Ross A. Finlayson wrote:
> xgl wrote:
>
> > On Fri, 5 Jan 2001, Brent Allsop wrote:
> >
> > >
> > > I've always figured the optimal interplanetary travel speed
> > > was accelerating at 1 g until you get half way there, and then
> > > decelerating at the same rate the rest of the trip. Then you wouldn't
> > > require centrifical force to simulate gravity right? How fast would
> > > this be? How fast would you be going at the midpoint?
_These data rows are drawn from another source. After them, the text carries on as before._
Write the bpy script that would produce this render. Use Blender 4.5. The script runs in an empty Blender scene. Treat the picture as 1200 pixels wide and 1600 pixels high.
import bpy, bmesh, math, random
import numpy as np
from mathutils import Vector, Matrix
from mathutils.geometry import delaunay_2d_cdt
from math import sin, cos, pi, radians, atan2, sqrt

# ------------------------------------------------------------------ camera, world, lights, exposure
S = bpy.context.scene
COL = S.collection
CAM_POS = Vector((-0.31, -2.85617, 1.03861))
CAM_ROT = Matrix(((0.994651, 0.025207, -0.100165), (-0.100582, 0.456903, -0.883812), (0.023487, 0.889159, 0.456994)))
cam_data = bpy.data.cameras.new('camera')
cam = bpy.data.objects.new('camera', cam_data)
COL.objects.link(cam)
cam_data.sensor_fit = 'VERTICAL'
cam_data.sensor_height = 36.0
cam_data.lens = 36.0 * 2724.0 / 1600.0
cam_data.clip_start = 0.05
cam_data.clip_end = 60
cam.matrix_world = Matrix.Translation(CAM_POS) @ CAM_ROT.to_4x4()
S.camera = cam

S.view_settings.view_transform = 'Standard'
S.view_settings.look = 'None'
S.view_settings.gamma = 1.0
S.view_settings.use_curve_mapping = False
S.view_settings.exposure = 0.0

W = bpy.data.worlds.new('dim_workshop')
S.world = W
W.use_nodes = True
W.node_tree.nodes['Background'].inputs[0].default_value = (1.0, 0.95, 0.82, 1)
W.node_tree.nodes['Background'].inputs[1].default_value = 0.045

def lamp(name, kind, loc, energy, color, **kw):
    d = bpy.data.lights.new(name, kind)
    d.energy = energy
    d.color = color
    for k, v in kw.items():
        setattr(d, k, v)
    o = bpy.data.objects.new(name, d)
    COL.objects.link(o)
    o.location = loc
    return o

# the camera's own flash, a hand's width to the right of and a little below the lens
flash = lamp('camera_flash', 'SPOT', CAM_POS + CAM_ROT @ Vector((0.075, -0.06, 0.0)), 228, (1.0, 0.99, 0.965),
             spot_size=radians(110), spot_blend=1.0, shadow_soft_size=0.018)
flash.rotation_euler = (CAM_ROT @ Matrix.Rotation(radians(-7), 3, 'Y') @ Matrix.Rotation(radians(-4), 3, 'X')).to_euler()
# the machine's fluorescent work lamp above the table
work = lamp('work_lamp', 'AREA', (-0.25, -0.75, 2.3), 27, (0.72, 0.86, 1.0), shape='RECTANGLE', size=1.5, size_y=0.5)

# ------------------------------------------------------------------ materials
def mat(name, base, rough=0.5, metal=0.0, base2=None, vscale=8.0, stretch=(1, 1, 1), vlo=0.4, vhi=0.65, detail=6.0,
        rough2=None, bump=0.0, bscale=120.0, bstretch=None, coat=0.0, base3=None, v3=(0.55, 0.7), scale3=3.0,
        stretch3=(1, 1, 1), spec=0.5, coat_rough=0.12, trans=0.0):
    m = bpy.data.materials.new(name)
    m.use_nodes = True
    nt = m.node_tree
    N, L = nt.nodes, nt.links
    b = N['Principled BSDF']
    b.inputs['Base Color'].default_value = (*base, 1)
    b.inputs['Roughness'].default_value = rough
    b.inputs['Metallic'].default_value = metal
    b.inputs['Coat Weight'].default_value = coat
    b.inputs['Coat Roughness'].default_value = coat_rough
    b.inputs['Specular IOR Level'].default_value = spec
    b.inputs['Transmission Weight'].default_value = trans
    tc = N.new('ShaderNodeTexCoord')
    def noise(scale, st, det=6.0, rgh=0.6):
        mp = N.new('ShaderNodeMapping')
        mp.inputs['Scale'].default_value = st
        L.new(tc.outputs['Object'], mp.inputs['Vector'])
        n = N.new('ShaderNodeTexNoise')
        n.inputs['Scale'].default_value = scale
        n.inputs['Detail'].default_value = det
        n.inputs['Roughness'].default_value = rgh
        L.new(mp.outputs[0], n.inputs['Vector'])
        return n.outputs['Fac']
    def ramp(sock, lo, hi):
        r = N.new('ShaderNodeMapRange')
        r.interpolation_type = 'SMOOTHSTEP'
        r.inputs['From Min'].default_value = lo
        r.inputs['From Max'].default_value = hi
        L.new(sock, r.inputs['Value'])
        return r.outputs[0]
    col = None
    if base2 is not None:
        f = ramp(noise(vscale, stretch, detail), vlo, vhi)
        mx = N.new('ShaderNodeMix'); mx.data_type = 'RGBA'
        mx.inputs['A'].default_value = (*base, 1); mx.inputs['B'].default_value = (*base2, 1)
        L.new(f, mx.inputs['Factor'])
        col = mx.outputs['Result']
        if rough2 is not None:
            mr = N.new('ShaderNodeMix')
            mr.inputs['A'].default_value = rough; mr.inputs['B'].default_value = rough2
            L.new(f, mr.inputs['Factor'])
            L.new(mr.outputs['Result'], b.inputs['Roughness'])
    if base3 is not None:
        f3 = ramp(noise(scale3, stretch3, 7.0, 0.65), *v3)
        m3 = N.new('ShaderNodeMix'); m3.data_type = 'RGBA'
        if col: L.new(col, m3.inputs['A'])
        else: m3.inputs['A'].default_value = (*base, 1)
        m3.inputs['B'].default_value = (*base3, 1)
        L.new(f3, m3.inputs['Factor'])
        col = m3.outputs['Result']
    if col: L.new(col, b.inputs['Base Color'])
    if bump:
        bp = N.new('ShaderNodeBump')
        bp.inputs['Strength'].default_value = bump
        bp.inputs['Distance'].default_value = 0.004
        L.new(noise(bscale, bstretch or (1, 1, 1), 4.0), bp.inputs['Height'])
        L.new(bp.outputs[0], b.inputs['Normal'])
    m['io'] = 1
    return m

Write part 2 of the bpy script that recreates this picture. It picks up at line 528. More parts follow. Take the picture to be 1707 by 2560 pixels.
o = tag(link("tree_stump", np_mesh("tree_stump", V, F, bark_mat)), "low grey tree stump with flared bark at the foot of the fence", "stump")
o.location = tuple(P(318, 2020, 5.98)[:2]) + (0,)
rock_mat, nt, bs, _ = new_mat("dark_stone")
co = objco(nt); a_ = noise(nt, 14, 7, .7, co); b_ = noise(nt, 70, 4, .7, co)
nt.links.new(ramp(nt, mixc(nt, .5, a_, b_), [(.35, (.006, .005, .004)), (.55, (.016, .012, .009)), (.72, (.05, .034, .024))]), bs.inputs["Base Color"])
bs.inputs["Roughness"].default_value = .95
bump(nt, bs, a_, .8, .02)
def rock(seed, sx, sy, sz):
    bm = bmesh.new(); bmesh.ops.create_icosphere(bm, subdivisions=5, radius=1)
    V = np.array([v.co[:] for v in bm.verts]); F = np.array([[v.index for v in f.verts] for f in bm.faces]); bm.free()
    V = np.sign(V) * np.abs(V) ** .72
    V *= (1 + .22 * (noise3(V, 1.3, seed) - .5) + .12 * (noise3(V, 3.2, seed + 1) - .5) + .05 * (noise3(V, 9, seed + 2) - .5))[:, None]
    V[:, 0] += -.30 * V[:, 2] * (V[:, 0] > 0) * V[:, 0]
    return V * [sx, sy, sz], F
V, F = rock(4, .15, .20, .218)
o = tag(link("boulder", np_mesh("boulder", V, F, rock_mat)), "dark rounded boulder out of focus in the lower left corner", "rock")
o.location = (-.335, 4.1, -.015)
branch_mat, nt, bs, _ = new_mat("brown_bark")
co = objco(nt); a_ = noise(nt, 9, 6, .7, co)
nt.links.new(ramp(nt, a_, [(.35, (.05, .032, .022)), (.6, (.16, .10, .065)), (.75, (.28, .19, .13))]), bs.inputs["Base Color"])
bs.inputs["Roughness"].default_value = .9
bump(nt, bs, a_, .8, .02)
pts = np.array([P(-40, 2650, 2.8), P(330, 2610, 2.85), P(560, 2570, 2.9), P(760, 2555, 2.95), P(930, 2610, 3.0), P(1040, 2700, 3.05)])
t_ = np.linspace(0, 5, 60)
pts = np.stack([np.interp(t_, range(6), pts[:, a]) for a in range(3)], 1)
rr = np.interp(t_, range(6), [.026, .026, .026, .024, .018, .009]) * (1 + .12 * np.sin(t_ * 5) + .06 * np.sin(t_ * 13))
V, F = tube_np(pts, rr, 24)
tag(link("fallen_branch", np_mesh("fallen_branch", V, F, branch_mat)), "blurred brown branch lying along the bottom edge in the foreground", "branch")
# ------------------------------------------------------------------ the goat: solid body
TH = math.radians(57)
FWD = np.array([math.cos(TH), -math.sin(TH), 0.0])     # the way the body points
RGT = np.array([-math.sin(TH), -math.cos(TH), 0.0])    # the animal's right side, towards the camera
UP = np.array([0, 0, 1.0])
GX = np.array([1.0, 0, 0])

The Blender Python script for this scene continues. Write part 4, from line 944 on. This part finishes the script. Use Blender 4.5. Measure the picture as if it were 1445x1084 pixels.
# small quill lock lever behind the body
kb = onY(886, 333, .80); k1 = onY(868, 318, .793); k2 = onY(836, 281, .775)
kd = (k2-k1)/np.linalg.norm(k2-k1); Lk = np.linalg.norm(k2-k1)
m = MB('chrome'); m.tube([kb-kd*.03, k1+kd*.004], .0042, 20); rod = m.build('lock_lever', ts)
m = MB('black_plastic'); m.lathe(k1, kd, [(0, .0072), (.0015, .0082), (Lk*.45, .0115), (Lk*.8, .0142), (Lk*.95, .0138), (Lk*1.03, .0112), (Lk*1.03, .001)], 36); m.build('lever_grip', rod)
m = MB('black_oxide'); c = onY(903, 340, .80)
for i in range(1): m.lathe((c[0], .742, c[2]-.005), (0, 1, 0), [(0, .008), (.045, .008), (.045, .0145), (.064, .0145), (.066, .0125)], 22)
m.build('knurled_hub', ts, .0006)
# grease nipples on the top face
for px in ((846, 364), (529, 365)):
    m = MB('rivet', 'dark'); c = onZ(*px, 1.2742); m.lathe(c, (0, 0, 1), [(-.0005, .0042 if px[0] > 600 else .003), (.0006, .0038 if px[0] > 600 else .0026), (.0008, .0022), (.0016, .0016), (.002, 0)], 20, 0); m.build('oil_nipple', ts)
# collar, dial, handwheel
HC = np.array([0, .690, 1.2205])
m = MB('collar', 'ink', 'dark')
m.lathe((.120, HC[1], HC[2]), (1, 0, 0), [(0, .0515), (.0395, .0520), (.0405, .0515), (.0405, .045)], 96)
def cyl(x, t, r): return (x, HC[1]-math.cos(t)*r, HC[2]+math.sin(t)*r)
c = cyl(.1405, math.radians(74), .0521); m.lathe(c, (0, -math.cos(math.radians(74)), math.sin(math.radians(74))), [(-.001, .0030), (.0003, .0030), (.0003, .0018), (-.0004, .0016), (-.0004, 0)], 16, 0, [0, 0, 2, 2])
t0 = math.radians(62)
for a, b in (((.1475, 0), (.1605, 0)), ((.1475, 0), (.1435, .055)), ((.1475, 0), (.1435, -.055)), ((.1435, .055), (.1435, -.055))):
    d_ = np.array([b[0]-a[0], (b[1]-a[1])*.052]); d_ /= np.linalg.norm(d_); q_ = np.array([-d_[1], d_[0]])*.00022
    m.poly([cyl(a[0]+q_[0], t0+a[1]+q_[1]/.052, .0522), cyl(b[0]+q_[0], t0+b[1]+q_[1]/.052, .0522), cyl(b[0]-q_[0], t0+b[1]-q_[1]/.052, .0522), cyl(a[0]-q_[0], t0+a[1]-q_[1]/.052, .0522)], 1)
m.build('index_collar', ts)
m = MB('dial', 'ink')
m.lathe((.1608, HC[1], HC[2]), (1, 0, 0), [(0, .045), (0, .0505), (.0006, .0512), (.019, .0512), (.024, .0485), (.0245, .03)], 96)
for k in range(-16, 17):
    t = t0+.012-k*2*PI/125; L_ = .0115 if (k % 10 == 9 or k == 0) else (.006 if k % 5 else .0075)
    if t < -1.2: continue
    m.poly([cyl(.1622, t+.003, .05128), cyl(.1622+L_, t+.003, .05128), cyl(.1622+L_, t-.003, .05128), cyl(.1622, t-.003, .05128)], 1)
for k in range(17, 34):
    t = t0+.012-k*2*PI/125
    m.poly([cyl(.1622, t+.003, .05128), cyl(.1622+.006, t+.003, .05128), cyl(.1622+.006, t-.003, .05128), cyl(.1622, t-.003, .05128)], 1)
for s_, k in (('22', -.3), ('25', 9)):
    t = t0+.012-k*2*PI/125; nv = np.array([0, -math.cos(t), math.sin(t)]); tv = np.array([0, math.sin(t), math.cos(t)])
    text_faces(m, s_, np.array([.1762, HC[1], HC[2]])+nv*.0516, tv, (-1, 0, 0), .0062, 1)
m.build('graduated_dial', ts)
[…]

And could you
> > > get to Mars in two weeks with this?
> >
> > at 1 g, the velocity gets relativistic pretty fast. if my math
> > hasn't failed me, by the time the craft is halfway to mars, it'd be doing
> > about 0.4 c -- decelerating at 1 g as well, it will get from earth to mars
> > in a little less than 3 days.
> >
> > -x
>
> Nice. Nice to launch them to outside the planet's orbit so if it doesn't stop
> it doesn't hit Mars at speed. If it was a dependable process, after years of
> hundreds of test trials, then you could send people, you could send some
> animals before, using high acceleration intersolar travel.
>
> Ross
>
This was perhaps a bit too simplistic generalization. For example, if a craft is
accelerated and not decelerated, it probably wouldn't hit Mars, but would fly off
in a different trajectory than if it had been slowing, on the same trajectory much
before Mars would arrive there in its orbit.
One time I had some satellite software to try, it was pretty impressive. For
example, there was a map of the Earth and when different orbits for satellites
were selected then it would show the satellite's ground path. Tracking each item
in orbit must be a large project.
So, I will refrain from apocalyptic (for Mars) statements.